Not every industry is software-driven.

Be careful. We are likely nearing the end of the recent boom in innovation, and tech investors are overreaching, says Silicon Valley investor and entrepreneur Elad Gil.

Gil, who’s spent years in key posts at Twitter and Google, and who’s currently invested in or advising private companies including AirBnB, Square, and Stripe, argues that as they search for the next technology wave, investors have begun to apply lofty software-company-level valuations to industries that are traditionally less profitable and more asset-intensive, and that also have vastly different business cycles and distribution.

“Tech investors are investing in food, hardware, traditional biotech, oil and gas, and other industries they know nothing about. Is this a sign of software transforming these areas, or unstated (and perhaps, not even self-aware) desperation?” Gil wrote in a blog post Wednesday.

“A software-enabled, network connected, crowdfunded, smart toaster is, when all is said and done, still just a toaster.”

It bears saying, however, that it will take quite a lot for these other sectors to begin to catch up to software in investment dollars. Since 2009, software has trounced other technologies in investment raised, and it’s still venture capital investors’ favorite by far.
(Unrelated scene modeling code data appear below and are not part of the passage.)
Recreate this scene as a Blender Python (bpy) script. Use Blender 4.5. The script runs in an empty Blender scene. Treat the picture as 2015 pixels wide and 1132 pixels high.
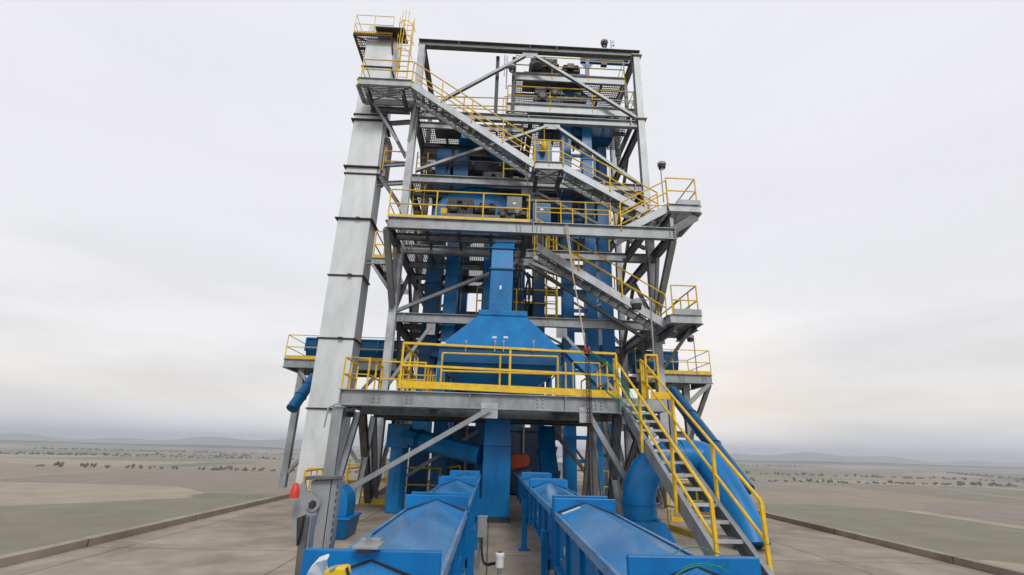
import bpy, math, random
from mathutils import Vector as V, Matrix
random.seed(7)
sc = bpy.context.scene
C = sc.collection
R = math.radians
# ---------------------------------------------------------------- camera
EZ = 1.75                                   # eye height above the roof deck
F, PIT, ROL, YAW = 927.1, R(18.95), R(1.534), R(1.907)
fw = V((math.sin(YAW)*math.cos(PIT), math.cos(YAW)*math.cos(PIT), math.sin(PIT)))
rx = V((math.cos(YAW), -math.sin(YAW), 0)); up0 = rx.cross(fw)
cx = rx*math.cos(ROL) + up0*math.sin(ROL); cu = up0*math.cos(ROL) - rx*math.sin(ROL)
cd = bpy.data.cameras.new('camera'); cam = bpy.data.objects.new('camera', cd); C.objects.link(cam)
cam.matrix_world = Matrix(((cx.x, cu.x, -fw.x, 0), (cx.y, cu.y, -fw.y, 0), (cx.z, cu.z, -fw.z, EZ), (0, 0, 0, 1)))
cd.sensor_width = 36; cd.lens = 36*F/2015; cd.clip_end = 30000; cd.clip_start = .05
sc.camera = cam
# measured places: a point of the photograph on a plane of known depth (y) / height (z) / side (x)
def ray(px, py): return cx*(px-1007.5) - cu*(py-566) + fw*F
def PY(px, py, y):
    r = ray(px, py); r = r*(y/r.y); return V((r.x, r.y, r.z+EZ))
def PZ(px, py, z):
    r = ray(px, py); r = r*((z-EZ)/r.z); return V((r.x, r.y, r.z+EZ))
def PX(px, py, x):
    r = ray(px, py); r = r*(x/r.x); return V((r.x, r.y, r.z+EZ))
# ---------------------------------------------------------------- world and sun
SUN_EL, SUN_AZ = R(38), R(168)              # azimuth measured from +Y clockwise: behind the camera
w = bpy.data.worlds.new('World'); sc.world = w; w.use_nodes = True
nt = w.node_tree; nt.nodes.clear(); N = nt.nodes.new; L = nt.links.new
out = N('ShaderNodeOutputWorld'); bg = N('ShaderNodeBackground'); L(bg.outputs[0], out.inputs[0])
sky = N('ShaderNodeTexSky'); sky.sky_type = 'NISHITA'; sky.sun_disc = False
sky.sun_elevation = SUN_EL; sky.sun_rotation = SUN_AZ
tc = N('ShaderNodeTexCoord'); mp = N('ShaderNodeMapping'); mp.inputs['Scale'].default_value = (1, 1, 4.5)
L(tc.outputs['Generated'], mp.inputs[0])
nz = N('ShaderNodeTexNoise'); nz.inputs['Scale'].default_value = 2.6; nz.inputs['Detail'].default_value = 6
nz.inputs['Roughness'].default_value = .5; L(mp.outputs[0], nz.inputs['Vector'])
sep = N('ShaderNodeSeparateXYZ'); L(tc.outputs['Generated'], sep.inputs[0])
el = N('ShaderNodeValToRGB'); e = el.color_ramp     # cloud layer colour by elevation
def stops(ramp, lst):
    while len(ramp.elements) < len(lst): ramp.elements.new(.5)
    for k, (p, c) in enumerate(lst): ramp.elements[k].position = p; ramp.elements[k].color = (*c, 1)
stops(e, [(0, (9.3, 9.6, 10.2)), (.02, (9.4, 9.6, 10.2)), (.075, (10.6, 10.1, 9.5)), (.16, (9.9, 9.7, 9.7)), (.3, (9.6, 9.6, 9.9)), (.55, (9.5, 9.5, 10.0)), (1, (9.5, 9.7, 10.3))])
L(sep.outputs['Z'], el.inputs[0])
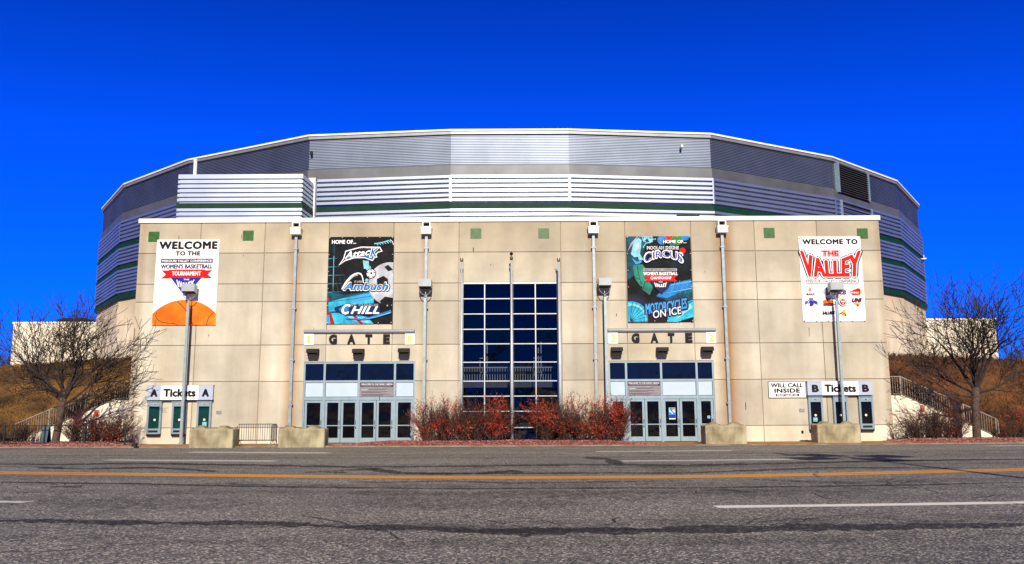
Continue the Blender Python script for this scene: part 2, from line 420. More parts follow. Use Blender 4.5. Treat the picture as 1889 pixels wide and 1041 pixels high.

In the first three months of 2016, investors funding new companies put 39 percent of their money into software, matching similar numbers in 2014 and 2015, according to data tracked by PricewaterhouseCoopers and the National Venture Capital Association. 

Investors also showed surprisingly strong ongoing support for certain $1-billion-plus unicorns like Uber and Snapchat.

Beyond software there have been winners and losers. New biotechnology companies pulled in 20 percent of venture funds, $1.8 billion, in 2015, nearly double their 2014 share. But energy companies, long suffering from investor neglect, are getting an ever smaller slice of the pie, raising a meager $39 million, or 2 percent of all funding for new companies, in the first quarter of 2016.